Return verbatim everything from the first line through the line that contains "obj('window_latch', bm, BLACK, win)", and stop there.
■ ■ ■ ■ ■
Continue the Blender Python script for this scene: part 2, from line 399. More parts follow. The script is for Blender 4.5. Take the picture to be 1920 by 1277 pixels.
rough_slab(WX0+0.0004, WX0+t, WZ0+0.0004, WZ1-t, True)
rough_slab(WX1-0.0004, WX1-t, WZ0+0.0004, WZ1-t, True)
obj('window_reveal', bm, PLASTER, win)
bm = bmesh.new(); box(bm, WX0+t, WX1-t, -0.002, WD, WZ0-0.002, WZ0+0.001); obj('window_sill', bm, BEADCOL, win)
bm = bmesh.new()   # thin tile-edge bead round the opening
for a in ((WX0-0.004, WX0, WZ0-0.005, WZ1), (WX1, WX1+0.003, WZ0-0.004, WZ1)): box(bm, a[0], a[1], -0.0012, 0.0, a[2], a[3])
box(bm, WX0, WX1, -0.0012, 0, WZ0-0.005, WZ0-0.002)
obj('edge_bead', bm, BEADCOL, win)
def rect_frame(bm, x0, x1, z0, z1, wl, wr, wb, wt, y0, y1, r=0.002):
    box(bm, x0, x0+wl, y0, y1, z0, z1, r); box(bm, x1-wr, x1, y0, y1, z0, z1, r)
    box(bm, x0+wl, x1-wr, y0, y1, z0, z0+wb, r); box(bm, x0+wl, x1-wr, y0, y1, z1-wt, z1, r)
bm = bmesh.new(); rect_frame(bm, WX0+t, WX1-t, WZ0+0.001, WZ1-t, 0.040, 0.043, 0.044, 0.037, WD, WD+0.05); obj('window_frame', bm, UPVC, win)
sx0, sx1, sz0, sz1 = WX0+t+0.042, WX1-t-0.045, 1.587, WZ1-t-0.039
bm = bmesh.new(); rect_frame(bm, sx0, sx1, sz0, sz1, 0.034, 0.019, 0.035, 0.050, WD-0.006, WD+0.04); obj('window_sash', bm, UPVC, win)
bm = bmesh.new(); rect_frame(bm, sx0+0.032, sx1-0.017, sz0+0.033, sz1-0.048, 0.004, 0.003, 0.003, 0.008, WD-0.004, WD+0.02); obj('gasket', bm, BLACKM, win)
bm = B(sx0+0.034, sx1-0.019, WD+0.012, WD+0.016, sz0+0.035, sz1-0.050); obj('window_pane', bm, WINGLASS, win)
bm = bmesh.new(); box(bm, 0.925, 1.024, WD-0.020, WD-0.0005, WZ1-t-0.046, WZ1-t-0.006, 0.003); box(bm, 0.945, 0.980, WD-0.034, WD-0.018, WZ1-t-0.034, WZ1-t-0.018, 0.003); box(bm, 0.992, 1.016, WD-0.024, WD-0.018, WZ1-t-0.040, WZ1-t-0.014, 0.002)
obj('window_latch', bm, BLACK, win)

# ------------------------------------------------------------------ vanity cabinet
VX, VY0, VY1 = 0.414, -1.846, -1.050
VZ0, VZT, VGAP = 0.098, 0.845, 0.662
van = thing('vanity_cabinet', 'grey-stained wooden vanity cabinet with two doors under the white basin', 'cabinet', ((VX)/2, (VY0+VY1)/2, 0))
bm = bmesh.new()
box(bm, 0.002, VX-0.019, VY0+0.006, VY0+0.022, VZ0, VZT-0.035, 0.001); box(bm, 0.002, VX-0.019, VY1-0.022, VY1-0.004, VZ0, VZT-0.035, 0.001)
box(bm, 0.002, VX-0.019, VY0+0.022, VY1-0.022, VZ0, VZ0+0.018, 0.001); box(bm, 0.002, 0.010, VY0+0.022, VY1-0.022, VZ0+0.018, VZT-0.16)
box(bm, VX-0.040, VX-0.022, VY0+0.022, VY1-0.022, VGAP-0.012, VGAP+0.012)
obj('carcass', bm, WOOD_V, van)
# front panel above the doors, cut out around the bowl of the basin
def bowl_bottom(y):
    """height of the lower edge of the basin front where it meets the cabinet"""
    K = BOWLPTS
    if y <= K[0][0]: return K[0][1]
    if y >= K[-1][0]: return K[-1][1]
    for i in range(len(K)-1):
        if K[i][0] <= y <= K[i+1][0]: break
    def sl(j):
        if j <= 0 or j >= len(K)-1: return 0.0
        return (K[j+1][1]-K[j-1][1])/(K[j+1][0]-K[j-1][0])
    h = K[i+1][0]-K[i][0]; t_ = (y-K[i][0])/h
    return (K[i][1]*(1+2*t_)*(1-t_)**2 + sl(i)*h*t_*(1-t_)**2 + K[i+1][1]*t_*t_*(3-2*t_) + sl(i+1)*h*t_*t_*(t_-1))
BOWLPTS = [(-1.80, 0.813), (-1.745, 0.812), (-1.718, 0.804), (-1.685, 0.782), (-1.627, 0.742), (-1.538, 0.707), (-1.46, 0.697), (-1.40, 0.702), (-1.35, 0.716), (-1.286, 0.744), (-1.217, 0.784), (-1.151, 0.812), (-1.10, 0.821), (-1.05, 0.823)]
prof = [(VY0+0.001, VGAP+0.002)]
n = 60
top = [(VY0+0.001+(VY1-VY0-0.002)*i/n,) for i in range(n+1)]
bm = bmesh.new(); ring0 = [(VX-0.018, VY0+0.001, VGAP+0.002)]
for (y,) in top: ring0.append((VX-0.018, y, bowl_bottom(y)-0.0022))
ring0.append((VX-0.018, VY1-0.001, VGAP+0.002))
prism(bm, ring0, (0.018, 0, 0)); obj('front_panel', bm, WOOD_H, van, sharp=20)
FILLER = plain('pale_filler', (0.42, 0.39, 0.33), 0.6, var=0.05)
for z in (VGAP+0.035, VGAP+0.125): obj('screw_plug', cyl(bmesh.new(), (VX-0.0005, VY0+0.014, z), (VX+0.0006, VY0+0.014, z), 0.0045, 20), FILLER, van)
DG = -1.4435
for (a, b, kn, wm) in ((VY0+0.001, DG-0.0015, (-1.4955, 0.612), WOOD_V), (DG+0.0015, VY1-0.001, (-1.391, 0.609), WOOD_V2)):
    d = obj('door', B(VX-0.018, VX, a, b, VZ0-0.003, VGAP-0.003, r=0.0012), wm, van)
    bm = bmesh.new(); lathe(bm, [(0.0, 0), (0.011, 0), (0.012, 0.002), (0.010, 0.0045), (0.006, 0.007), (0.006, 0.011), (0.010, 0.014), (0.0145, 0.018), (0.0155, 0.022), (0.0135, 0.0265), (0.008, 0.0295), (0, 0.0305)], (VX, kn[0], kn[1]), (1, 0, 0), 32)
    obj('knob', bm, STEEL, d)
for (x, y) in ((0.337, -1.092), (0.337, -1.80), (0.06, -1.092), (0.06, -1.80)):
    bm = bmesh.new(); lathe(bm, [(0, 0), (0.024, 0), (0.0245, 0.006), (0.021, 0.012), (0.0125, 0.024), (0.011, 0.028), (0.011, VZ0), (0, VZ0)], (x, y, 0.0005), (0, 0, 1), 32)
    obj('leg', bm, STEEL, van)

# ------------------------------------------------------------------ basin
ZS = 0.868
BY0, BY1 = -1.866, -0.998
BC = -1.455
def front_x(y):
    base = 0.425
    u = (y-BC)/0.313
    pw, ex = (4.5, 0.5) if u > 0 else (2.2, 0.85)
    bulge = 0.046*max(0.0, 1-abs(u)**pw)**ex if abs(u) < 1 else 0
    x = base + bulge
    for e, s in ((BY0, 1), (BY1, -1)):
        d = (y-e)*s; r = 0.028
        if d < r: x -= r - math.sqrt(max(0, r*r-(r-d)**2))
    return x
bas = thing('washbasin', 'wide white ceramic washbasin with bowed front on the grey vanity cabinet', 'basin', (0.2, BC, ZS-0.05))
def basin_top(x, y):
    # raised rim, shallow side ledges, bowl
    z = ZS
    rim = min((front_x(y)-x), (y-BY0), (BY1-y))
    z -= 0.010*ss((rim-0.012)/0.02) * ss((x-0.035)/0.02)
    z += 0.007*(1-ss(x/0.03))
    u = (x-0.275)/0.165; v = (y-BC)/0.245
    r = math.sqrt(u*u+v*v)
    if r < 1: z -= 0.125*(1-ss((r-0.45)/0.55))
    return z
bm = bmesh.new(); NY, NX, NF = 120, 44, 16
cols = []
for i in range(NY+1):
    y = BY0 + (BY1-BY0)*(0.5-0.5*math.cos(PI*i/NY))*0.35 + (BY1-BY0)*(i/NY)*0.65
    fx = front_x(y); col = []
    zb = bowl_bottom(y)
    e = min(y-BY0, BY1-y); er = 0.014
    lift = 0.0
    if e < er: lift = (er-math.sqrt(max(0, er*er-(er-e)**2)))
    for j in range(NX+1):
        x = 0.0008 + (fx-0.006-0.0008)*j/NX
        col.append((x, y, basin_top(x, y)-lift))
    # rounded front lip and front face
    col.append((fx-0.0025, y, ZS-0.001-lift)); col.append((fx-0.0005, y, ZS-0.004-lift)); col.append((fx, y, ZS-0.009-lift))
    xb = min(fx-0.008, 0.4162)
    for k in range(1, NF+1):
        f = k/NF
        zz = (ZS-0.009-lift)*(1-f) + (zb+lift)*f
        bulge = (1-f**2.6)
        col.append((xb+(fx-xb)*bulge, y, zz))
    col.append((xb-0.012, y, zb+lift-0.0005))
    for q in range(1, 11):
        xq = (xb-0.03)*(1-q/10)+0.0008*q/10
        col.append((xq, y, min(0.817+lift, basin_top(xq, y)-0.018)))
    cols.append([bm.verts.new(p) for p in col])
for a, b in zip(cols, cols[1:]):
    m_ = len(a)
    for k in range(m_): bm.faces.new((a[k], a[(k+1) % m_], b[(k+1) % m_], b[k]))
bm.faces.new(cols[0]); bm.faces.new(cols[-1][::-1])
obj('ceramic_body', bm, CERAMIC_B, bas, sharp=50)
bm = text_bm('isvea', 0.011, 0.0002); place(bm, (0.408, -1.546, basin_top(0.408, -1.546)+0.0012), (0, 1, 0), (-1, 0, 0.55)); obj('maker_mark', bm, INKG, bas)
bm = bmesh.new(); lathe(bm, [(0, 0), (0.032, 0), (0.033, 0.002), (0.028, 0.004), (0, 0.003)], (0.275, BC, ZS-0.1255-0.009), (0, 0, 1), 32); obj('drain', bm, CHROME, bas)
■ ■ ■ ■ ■
Exercise solution:
Continue the Blender Python script for this scene: part 2, from line 399. More parts follow. The script is for Blender 4.5. Take the picture to be 1920 by 1277 pixels.
rough_slab(WX0+0.0004, WX0+t, WZ0+0.0004, WZ1-t, True)
rough_slab(WX1-0.0004, WX1-t, WZ0+0.0004, WZ1-t, True)
obj('window_reveal', bm, PLASTER, win)
bm = bmesh.new(); box(bm, WX0+t, WX1-t, -0.002, WD, WZ0-0.002, WZ0+0.001); obj('window_sill', bm, BEADCOL, win)
bm = bmesh.new()   # thin tile-edge bead round the opening
for a in ((WX0-0.004, WX0, WZ0-0.005, WZ1), (WX1, WX1+0.003, WZ0-0.004, WZ1)): box(bm, a[0], a[1], -0.0012, 0.0, a[2], a[3])
box(bm, WX0, WX1, -0.0012, 0, WZ0-0.005, WZ0-0.002)
obj('edge_bead', bm, BEADCOL, win)
def rect_frame(bm, x0, x1, z0, z1, wl, wr, wb, wt, y0, y1, r=0.002):
    box(bm, x0, x0+wl, y0, y1, z0, z1, r); box(bm, x1-wr, x1, y0, y1, z0, z1, r)
    box(bm, x0+wl, x1-wr, y0, y1, z0, z0+wb, r); box(bm, x0+wl, x1-wr, y0, y1, z1-wt, z1, r)
bm = bmesh.new(); rect_frame(bm, WX0+t, WX1-t, WZ0+0.001, WZ1-t, 0.040, 0.043, 0.044, 0.037, WD, WD+0.05); obj('window_frame', bm, UPVC, win)
sx0, sx1, sz0, sz1 = WX0+t+0.042, WX1-t-0.045, 1.587, WZ1-t-0.039
bm = bmesh.new(); rect_frame(bm, sx0, sx1, sz0, sz1, 0.034, 0.019, 0.035, 0.050, WD-0.006, WD+0.04); obj('window_sash', bm, UPVC, win)
bm = bmesh.new(); rect_frame(bm, sx0+0.032, sx1-0.017, sz0+0.033, sz1-0.048, 0.004, 0.003, 0.003, 0.008, WD-0.004, WD+0.02); obj('gasket', bm, BLACKM, win)
bm = B(sx0+0.034, sx1-0.019, WD+0.012, WD+0.016, sz0+0.035, sz1-0.050); obj('window_pane', bm, WINGLASS, win)
bm = bmesh.new(); box(bm, 0.925, 1.024, WD-0.020, WD-0.0005, WZ1-t-0.046, WZ1-t-0.006, 0.003); box(bm, 0.945, 0.980, WD-0.034, WD-0.018, WZ1-t-0.034, WZ1-t-0.018, 0.003); box(bm, 0.992, 1.016, WD-0.024, WD-0.018, WZ1-t-0.040, WZ1-t-0.014, 0.002)
obj('window_latch', bm, BLACK, win)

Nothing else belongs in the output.